**Requirements**
Reproduce the listing below exactly. Pictures do not belong in the copy.
>> BEGIN Source material
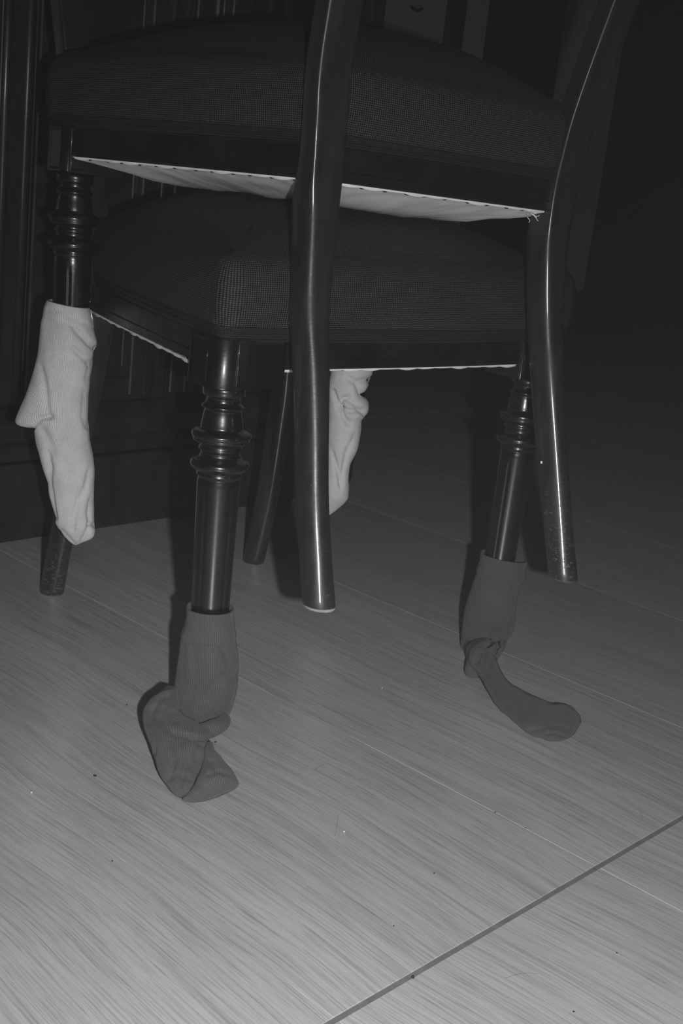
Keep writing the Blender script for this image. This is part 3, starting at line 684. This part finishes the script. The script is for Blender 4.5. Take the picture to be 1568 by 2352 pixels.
# ------------------------------------------------------------------ crumbs, hairs and paint spots
specks = [(218, 1784, .0022), (948, 2247, .0022), (1137, 1867, .0013), (997, 2007, .0011), (258, 1979, .0012), (1206, 1903, .001), (904, 2128, .001), (1416, 2190, .001), (495, 1706, .0018), (291, 1620, .0013), (1317, 2325, .0013), (877, 1581, .0013), (790, 1911, .0013), (72, 1821, .0014)]
labs = ['tiny dark crumb on the floor left of the slumped sock', 'largest dark crumb on the floor below the cross joint', 'tiny dark crumb lying on the long plank joint at right', 'tiny dark crumb in the middle of the bare floor', 'tiny dark crumb beside the left plank joint',
        'tiny crumb further right along the pale plank joint', 'tiny dark crumb on the middle plank near the cross joint', 'tiny dark crumb on the plank right of the cross joint', 'dark lint scrap just right of the slumped sock', 'tiny crumb left of the heel of the slumped sock',
        'tiny dark crumb near the bottom right of the floor', 'tiny white speck on the floor between the two dark socks', 'tiny white speck beside the fine hair on the floor', 'tiny white speck on the left plank joint']
for i, ((x, y, r), lab) in enumerate(zip(specks, labs)):
    bm = bmesh.new(); bmesh.ops.create_icosphere(bm, subdivisions=1, radius=r*.58)
    for v in bm.verts: v.co *= 1+.35*noise.noise(v.co*900+Vector((i, 0, 0)));
    for v in bm.verts: v.co.z *= .7; v.co.x *= 1.25
    zmin_ = min(v.co.z for v in bm.verts)
    o = obj_bm('crumb' if i < 11 else 'speck', bm, M['crumb'] if i < 11 else M['pale']); p = at_height(x, y, 0); o.location = (p.x, p.y, -zmin_+.0001); o.rotation_euler.z = i*1.3
    tag(o, lab, 'crumb' if i < 11 else 'speck', 'crumbs on the floor' if i < 11 else 'white specks on the floor')
def hair(pts, lab):
    P = catmull([(x, y) for x, y in pts], 5); X = [at_height(p[0], p[1], .0004) for p in P]; rings = []
    for i, x in enumerate(X):
        tg = (X[min(i+1, len(X)-1)]-X[max(i-1, 0)]).normalized(); s = tg.cross(Vector((0, 0, 1)))
        rings.append([x+s*.00009*math.cos(k*PI/2.5)+Vector((0, 0, .00009*math.sin(k*PI/2.5))) for k in range(5)])
    V, Fs = rings_mesh(rings); tag(mk('hair', V, Fs, M['hair']), lab, 'hair', 'hairs on the floor')
hair([(777, 1873), (774, 1888), (773, 1902), (769, 1920)], 'short fine hair on the floor right of the slumped sock')
hair([(1468, 1858), (1472, 1870), (1477, 1885), (1470, 1855)][:3], 'fine hair on the floor near the right edge above the cross joint')
hair([(1160, 2247), (1180, 2240), (1210, 2235), (1235, 2238)], 'long pale curl of hair on the plank at lower right')
hair([(722, 1770), (730, 1762), (744, 1757)], 'small curl of hair on the floor between the dark socks')
# ragged threads at the corner of the upper lining and dots of white paint on the legs
def dot(x, y, D, r, par, nm, mat):
    p = at_depth(x, y, D); bm = bmesh.new(); bmesh.ops.create_uvsphere(bm, u_segments=10, v_segments=6, radius=r)
    for v in bm.verts: v.co = Vector((v.co.x, v.co.y*.6, v.co.z*1.2))
    o = obj_bm(nm, bm, mat, None, True); o.location = p; bpy.context.view_layer.update(); o.parent = par; o.matrix_parent_inverse = par.matrix_world.inverted()
    return o
def thread(pts, D, par, rad=.00035):
    P = catmull(pts, 4); X = [at_depth(p[0], p[1], D) for p in P]; rings = []
    for i, x in enumerate(X):
        tg = (X[min(i+1, len(X)-1)]-X[max(i-1, 0)]).normalized(); s = tg.cross(FW).normalized()
        rings.append([x+s*rad*math.cos(k*PI/2.5)-FW*rad*math.sin(k*PI/2.5) for k in range(5)])
    V, Fs = rings_mesh(rings); o = mk('thread', V, Fs, M['lining']); o.parent = par; o.matrix_parent_inverse = par.matrix_world.inverted()
bpy.context.view_layer.update()
dot(1243, 1062, 1.2345, .0012, upper.root, 'paint_spot', M['pale'])
for pts in ([(1215, 486), (1224, 494), (1232, 500)], [(1222, 492), (1232, 497), (1239, 494)], [(1210, 498), (1216, 506), (1214, 511)], [(1226, 490), (1238, 489), (1247, 492)], [(1228, 497), (1234, 506), (1236, 508)]):
    thread(pts, 1.205, upper.root)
>> END Source material
**Solution to this task**
Keep writing the Blender script for this image. This is part 3, starting at line 684. This part finishes the script. The script is for Blender 4.5. Take the picture to be 1568 by 2352 pixels.
# ------------------------------------------------------------------ crumbs, hairs and paint spots
specks = [(218, 1784, .0022), (948, 2247, .0022), (1137, 1867, .0013), (997, 2007, .0011), (258, 1979, .0012), (1206, 1903, .001), (904, 2128, .001), (1416, 2190, .001), (495, 1706, .0018), (291, 1620, .0013), (1317, 2325, .0013), (877, 1581, .0013), (790, 1911, .0013), (72, 1821, .0014)]
labs = ['tiny dark crumb on the floor left of the slumped sock', 'largest dark crumb on the floor below the cross joint', 'tiny dark crumb lying on the long plank joint at right', 'tiny dark crumb in the middle of the bare floor', 'tiny dark crumb beside the left plank joint',
        'tiny crumb further right along the pale plank joint', 'tiny dark crumb on the middle plank near the cross joint', 'tiny dark crumb on the plank right of the cross joint', 'dark lint scrap just right of the slumped sock', 'tiny crumb left of the heel of the slumped sock',
        'tiny dark crumb near the bottom right of the floor', 'tiny white speck on the floor between the two dark socks', 'tiny white speck beside the fine hair on the floor', 'tiny white speck on the left plank joint']
for i, ((x, y, r), lab) in enumerate(zip(specks, labs)):
    bm = bmesh.new(); bmesh.ops.create_icosphere(bm, subdivisions=1, radius=r*.58)
    for v in bm.verts: v.co *= 1+.35*noise.noise(v.co*900+Vector((i, 0, 0)));
    for v in bm.verts: v.co.z *= .7; v.co.x *= 1.25
    zmin_ = min(v.co.z for v in bm.verts)
    o = obj_bm('crumb' if i < 11 else 'speck', bm, M['crumb'] if i < 11 else M['pale']); p = at_height(x, y, 0); o.location = (p.x, p.y, -zmin_+.0001); o.rotation_euler.z = i*1.3
    tag(o, lab, 'crumb' if i < 11 else 'speck', 'crumbs on the floor' if i < 11 else 'white specks on the floor')
def hair(pts, lab):
    P = catmull([(x, y) for x, y in pts], 5); X = [at_height(p[0], p[1], .0004) for p in P]; rings = []
    for i, x in enumerate(X):
        tg = (X[min(i+1, len(X)-1)]-X[max(i-1, 0)]).normalized(); s = tg.cross(Vector((0, 0, 1)))
        rings.append([x+s*.00009*math.cos(k*PI/2.5)+Vector((0, 0, .00009*math.sin(k*PI/2.5))) for k in range(5)])
    V, Fs = rings_mesh(rings); tag(mk('hair', V, Fs, M['hair']), lab, 'hair', 'hairs on the floor')
hair([(777, 1873), (774, 1888), (773, 1902), (769, 1920)], 'short fine hair on the floor right of the slumped sock')
hair([(1468, 1858), (1472, 1870), (1477, 1885), (1470, 1855)][:3], 'fine hair on the floor near the right edge above the cross joint')
hair([(1160, 2247), (1180, 2240), (1210, 2235), (1235, 2238)], 'long pale curl of hair on the plank at lower right')
hair([(722, 1770), (730, 1762), (744, 1757)], 'small curl of hair on the floor between the dark socks')
# ragged threads at the corner of the upper lining and dots of white paint on the legs
def dot(x, y, D, r, par, nm, mat):
    p = at_depth(x, y, D); bm = bmesh.new(); bmesh.ops.create_uvsphere(bm, u_segments=10, v_segments=6, radius=r)
    for v in bm.verts: v.co = Vector((v.co.x, v.co.y*.6, v.co.z*1.2))
    o = obj_bm(nm, bm, mat, None, True); o.location = p; bpy.context.view_layer.update(); o.parent = par; o.matrix_parent_inverse = par.matrix_world.inverted()
    return o
def thread(pts, D, par, rad=.00035):
    P = catmull(pts, 4); X = [at_depth(p[0], p[1], D) for p in P]; rings = []
    for i, x in enumerate(X):
        tg = (X[min(i+1, len(X)-1)]-X[max(i-1, 0)]).normalized(); s = tg.cross(FW).normalized()
        rings.append([x+s*rad*math.cos(k*PI/2.5)-FW*rad*math.sin(k*PI/2.5) for k in range(5)])
    V, Fs = rings_mesh(rings); o = mk('thread', V, Fs, M['lining']); o.parent = par; o.matrix_parent_inverse = par.matrix_world.inverted()
bpy.context.view_layer.update()
dot(1243, 1062, 1.2345, .0012, upper.root, 'paint_spot', M['pale'])
for pts in ([(1215, 486), (1224, 494), (1232, 500)], [(1222, 492), (1232, 497), (1239, 494)], [(1210, 498), (1216, 506), (1214, 511)], [(1226, 490), (1238, 489), (1247, 492)], [(1228, 497), (1234, 506), (1236, 508)]):
    thread(pts, 1.205, upper.root)